◆ Problem description: Check every line below for the word "background" and copy the ones that have it.

◆ Scene modeling code data:
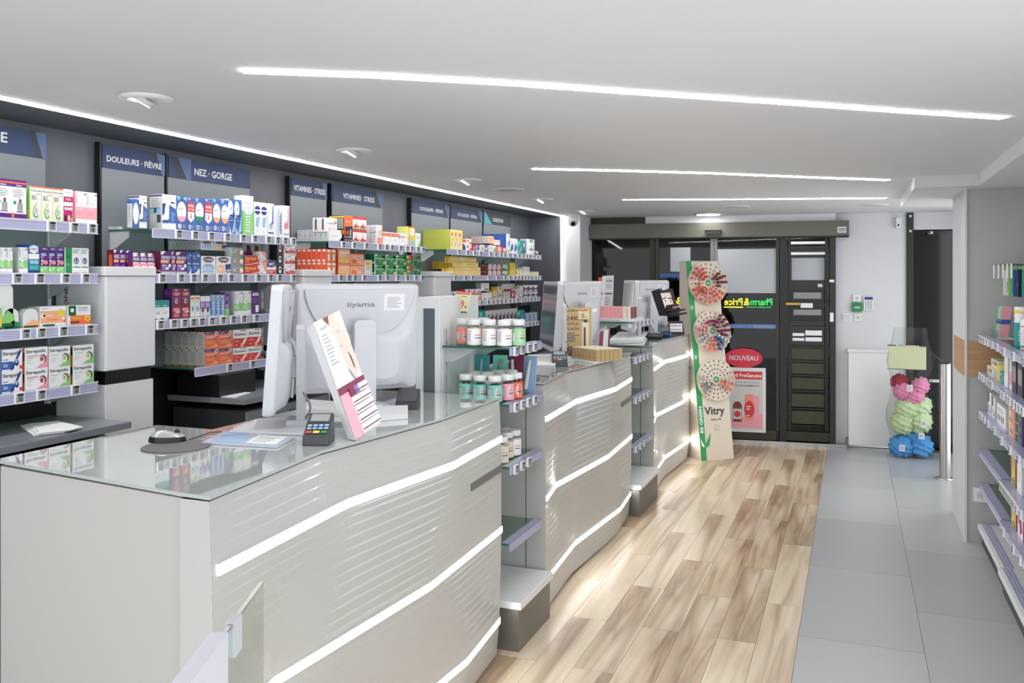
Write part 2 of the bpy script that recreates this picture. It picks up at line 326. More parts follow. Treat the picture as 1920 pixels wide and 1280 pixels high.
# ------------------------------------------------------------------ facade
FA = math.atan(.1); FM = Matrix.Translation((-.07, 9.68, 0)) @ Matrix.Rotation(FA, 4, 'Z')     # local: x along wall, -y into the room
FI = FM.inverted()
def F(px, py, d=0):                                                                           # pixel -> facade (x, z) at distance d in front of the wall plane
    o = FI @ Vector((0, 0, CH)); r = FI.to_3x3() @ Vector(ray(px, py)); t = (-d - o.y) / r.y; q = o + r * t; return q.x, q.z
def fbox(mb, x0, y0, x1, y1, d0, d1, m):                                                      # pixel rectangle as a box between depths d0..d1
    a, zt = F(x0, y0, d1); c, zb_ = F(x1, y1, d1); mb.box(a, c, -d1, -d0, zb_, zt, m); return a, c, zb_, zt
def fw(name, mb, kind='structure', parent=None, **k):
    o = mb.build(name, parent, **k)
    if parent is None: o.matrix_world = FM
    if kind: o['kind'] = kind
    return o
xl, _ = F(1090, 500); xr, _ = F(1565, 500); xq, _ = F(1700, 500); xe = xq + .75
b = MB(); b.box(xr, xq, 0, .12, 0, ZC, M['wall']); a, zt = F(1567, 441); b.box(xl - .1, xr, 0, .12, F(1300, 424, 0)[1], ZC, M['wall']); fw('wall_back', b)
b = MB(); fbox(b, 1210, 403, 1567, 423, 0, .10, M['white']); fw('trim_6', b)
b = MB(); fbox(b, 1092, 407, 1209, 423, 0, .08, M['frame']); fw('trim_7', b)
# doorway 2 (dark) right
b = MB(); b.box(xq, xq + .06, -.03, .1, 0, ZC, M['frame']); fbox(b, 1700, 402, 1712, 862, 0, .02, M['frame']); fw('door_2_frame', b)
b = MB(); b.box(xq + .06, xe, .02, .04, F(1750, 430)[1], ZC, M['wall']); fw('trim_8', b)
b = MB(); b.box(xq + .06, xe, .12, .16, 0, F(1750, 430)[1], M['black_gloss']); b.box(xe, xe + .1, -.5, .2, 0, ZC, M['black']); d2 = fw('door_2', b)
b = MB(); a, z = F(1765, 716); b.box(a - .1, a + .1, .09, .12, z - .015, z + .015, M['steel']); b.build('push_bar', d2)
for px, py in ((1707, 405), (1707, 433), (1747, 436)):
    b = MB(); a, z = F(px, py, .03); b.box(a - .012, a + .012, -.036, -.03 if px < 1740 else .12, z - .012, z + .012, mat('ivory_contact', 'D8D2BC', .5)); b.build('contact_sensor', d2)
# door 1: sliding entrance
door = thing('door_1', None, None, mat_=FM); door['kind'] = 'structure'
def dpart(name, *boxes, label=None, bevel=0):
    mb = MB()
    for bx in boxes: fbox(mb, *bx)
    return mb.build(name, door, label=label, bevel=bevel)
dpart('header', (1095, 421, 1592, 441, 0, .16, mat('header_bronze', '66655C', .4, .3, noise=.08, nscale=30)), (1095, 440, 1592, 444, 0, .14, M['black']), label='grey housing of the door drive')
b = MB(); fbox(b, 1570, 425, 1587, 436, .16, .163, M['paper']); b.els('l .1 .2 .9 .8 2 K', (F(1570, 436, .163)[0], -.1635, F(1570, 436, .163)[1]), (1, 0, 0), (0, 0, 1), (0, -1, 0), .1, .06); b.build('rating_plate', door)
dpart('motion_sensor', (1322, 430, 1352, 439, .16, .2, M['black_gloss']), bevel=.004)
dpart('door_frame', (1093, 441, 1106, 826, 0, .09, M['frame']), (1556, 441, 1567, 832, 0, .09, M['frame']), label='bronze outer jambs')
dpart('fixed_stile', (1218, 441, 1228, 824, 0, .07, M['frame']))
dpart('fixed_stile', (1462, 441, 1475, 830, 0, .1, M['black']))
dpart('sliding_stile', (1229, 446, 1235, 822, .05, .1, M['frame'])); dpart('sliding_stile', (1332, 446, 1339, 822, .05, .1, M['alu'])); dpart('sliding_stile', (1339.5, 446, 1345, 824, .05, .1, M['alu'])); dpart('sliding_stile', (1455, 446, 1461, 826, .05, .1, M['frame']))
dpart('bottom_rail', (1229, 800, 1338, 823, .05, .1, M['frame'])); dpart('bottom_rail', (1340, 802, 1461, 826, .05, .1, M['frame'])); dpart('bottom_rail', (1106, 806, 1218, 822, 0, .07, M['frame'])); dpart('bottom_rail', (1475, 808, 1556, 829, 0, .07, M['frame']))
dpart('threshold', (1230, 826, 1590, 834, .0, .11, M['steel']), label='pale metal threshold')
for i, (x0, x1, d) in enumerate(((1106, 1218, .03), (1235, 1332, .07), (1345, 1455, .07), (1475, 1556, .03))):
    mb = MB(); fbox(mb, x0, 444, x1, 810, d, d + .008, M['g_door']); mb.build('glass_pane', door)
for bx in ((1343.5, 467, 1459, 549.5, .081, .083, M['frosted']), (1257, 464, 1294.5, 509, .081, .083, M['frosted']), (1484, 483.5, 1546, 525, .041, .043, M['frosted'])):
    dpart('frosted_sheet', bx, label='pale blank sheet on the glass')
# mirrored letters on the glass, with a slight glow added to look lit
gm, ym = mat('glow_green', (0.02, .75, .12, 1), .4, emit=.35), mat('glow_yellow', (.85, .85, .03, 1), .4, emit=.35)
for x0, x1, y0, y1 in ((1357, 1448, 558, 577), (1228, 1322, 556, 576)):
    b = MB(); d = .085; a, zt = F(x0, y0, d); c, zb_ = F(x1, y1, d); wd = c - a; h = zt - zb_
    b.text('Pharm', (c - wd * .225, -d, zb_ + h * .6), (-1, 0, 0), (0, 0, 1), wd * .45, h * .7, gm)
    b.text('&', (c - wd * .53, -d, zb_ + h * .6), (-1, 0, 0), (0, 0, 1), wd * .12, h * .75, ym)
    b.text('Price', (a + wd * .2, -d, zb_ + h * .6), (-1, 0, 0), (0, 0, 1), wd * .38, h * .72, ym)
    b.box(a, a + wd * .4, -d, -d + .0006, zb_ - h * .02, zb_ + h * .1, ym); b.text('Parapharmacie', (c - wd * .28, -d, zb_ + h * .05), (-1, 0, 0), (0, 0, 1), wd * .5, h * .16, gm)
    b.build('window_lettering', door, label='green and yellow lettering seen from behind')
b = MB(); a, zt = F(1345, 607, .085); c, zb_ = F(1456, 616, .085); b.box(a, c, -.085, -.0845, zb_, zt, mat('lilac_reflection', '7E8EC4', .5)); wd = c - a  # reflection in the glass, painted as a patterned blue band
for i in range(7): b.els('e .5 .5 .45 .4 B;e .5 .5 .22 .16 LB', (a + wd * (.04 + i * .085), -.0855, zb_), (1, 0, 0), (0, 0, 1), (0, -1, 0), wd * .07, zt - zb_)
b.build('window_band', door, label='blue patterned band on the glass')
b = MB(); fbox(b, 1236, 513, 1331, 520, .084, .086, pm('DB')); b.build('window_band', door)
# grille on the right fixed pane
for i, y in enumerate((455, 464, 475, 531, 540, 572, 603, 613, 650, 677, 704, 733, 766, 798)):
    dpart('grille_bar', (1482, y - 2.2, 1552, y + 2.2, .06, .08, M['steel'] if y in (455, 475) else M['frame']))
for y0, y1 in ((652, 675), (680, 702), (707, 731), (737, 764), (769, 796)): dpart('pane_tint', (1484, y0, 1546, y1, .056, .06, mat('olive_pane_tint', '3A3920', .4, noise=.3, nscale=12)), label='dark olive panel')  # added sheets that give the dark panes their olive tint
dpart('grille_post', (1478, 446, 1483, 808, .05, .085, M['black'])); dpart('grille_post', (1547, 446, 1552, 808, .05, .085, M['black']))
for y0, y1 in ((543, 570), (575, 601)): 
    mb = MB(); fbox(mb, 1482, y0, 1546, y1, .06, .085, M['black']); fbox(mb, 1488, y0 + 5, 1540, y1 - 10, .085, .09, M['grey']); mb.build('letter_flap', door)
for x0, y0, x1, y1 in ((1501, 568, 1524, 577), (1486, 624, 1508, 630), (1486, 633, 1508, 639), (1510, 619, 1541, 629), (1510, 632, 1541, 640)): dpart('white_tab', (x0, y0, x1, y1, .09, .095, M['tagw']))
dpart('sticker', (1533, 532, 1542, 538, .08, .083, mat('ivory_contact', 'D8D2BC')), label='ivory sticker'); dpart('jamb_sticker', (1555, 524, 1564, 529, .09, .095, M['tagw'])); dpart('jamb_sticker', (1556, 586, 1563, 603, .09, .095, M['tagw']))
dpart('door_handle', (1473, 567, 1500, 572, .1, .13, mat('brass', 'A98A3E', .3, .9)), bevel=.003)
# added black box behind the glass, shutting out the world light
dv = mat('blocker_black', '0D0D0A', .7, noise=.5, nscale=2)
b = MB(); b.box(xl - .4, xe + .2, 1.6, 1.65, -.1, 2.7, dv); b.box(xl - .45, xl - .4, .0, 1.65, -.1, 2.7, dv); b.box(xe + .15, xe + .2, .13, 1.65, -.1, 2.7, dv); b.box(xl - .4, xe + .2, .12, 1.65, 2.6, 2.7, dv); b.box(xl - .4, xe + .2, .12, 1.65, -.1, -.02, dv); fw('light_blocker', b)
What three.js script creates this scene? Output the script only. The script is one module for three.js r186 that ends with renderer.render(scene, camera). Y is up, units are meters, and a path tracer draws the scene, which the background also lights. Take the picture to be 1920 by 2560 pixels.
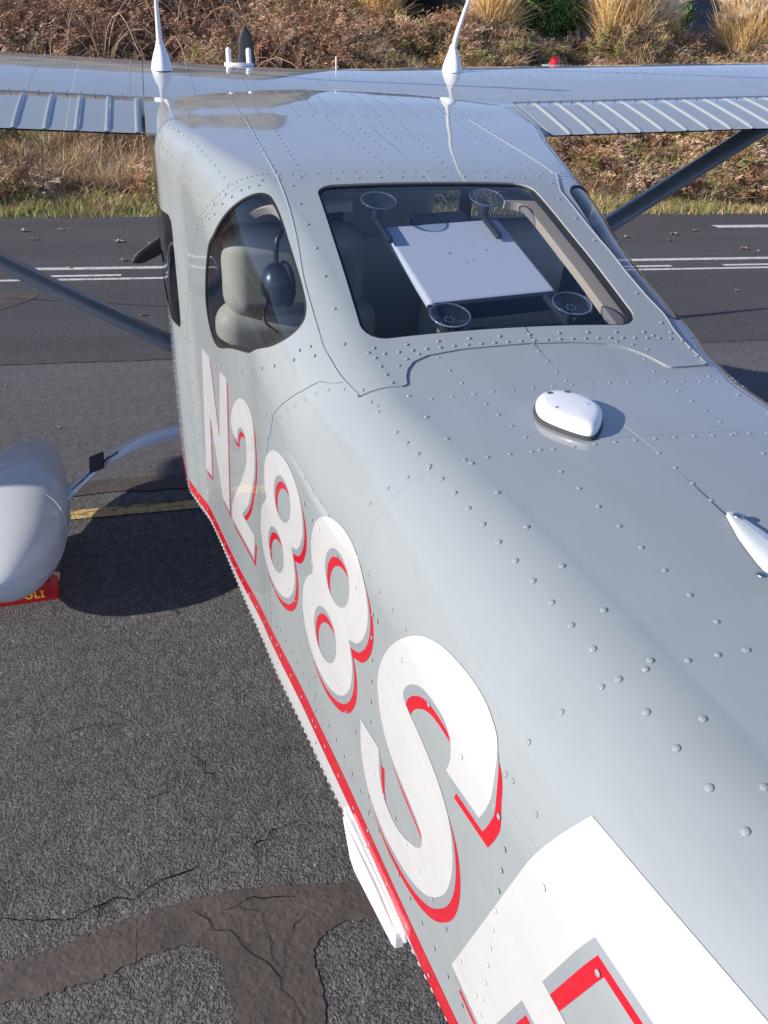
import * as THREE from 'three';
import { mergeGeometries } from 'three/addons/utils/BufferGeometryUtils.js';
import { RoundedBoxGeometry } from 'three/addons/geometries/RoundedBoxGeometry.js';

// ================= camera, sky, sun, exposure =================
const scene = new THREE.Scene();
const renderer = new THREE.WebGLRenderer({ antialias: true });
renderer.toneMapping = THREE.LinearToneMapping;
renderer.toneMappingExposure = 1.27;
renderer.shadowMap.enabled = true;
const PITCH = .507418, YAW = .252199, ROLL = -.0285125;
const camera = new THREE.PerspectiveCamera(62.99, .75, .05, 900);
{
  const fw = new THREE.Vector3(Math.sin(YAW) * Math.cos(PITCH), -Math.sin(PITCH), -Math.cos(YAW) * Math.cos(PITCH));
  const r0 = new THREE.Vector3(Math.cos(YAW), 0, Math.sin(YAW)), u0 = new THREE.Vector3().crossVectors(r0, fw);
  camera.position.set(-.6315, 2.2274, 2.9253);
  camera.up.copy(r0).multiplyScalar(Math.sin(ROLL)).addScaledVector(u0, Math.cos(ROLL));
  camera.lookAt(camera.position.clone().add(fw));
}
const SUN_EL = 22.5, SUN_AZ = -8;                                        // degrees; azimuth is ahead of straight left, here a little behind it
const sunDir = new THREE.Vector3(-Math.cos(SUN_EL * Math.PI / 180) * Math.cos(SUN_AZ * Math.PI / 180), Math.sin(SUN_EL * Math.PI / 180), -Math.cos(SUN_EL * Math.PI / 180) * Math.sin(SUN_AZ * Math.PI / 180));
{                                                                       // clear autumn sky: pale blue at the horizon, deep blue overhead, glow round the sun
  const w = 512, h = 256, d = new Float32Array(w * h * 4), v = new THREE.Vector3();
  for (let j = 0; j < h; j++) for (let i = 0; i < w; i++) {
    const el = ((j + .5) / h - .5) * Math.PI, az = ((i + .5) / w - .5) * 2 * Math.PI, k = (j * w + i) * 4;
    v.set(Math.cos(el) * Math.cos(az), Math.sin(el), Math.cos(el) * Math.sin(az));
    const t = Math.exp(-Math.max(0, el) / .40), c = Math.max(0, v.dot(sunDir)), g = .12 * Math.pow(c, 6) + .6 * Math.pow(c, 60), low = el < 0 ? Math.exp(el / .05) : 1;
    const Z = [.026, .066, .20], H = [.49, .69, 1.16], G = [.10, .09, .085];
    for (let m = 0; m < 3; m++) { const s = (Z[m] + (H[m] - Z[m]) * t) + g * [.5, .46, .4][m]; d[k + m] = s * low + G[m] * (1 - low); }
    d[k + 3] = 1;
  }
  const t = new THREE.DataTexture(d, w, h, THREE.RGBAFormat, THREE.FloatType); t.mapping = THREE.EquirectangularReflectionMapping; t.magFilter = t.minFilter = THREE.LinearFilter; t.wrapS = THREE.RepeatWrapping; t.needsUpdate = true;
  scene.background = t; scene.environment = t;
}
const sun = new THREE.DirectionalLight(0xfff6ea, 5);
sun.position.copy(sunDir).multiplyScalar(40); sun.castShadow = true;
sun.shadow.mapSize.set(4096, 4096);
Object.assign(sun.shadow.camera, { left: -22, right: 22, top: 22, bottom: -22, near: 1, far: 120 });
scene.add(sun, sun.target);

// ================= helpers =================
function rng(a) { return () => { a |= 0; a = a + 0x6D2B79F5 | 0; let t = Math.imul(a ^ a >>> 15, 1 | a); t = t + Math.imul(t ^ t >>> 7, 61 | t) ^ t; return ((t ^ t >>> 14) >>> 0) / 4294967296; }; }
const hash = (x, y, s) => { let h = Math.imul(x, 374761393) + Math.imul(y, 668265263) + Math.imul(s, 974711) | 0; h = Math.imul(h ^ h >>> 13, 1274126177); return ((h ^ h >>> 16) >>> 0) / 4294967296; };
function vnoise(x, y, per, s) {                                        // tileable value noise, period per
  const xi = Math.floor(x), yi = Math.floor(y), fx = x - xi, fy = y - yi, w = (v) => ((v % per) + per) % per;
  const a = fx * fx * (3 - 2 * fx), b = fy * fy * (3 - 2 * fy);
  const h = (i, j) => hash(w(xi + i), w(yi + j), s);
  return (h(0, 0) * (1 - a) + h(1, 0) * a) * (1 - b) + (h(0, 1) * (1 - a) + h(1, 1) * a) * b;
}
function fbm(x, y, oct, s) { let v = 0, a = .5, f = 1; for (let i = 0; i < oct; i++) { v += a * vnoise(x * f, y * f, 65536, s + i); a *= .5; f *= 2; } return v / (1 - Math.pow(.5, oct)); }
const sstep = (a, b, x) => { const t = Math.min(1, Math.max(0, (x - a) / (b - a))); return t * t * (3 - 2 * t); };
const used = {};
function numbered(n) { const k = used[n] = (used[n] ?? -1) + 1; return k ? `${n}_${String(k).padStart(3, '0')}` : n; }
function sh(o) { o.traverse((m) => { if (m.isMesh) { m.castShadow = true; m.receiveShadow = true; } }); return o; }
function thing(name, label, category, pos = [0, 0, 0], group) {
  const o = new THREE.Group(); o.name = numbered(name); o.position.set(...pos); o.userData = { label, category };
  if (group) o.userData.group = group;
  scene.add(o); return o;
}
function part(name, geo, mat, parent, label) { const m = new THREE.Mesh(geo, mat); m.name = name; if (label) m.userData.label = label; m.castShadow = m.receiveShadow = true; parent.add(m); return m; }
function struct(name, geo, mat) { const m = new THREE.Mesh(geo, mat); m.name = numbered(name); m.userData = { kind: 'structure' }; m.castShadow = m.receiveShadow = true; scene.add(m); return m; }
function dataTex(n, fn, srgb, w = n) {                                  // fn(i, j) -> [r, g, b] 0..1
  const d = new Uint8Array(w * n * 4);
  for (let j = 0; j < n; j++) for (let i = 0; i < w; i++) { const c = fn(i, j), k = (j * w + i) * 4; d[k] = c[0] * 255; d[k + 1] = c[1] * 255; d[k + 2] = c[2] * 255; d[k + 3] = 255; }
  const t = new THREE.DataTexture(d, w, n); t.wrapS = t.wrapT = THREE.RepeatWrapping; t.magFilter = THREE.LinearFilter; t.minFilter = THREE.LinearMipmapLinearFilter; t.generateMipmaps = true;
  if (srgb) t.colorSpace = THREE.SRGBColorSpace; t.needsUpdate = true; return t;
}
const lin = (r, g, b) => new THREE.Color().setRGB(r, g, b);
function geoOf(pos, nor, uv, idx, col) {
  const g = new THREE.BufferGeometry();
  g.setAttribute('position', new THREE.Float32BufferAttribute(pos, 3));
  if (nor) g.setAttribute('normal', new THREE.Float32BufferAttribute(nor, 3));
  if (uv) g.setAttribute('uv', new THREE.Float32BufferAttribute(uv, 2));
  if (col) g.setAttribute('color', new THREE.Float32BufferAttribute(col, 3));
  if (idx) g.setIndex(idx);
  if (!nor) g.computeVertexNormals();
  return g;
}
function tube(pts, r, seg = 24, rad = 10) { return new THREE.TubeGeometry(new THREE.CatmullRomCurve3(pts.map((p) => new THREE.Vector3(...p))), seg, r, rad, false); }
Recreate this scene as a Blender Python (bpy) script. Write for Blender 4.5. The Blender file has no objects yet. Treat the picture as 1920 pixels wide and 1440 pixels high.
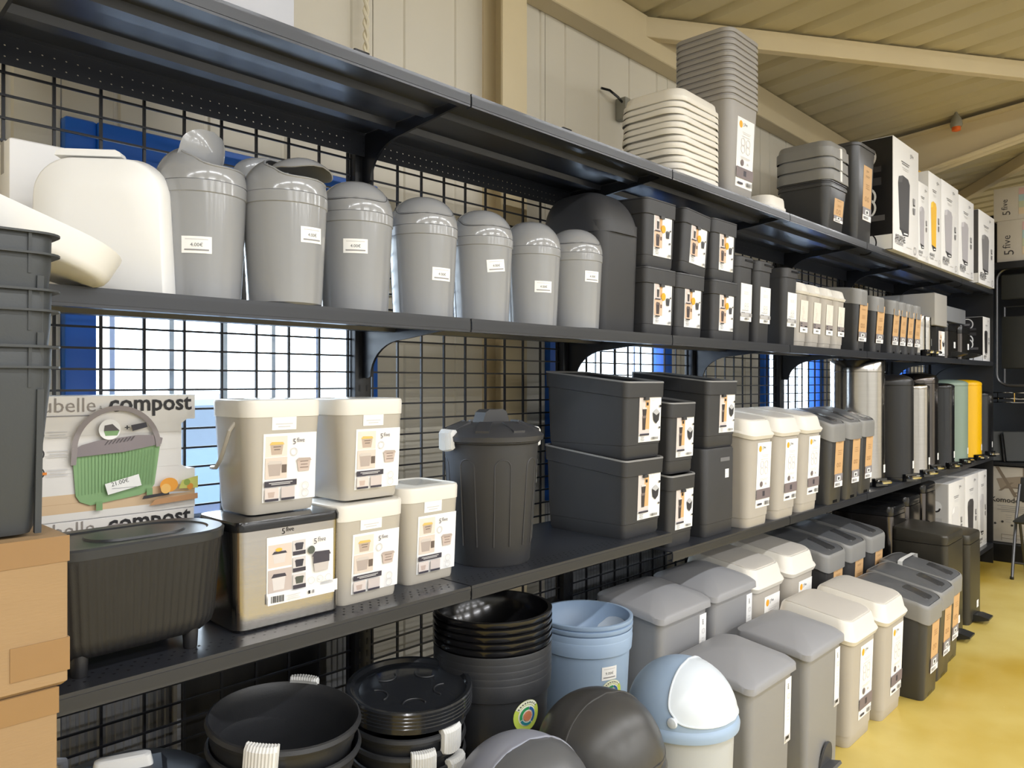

◆ Finished task:
What three.js script creates this scene? Output the script only. The script is one module for three.js r186 that ends with renderer.render(scene, camera). Y is up, units are meters, and a path tracer draws the scene, which the background also lights. Take the picture to be 1920 by 2560 pixels.
  scene.background = t; scene.environment = t;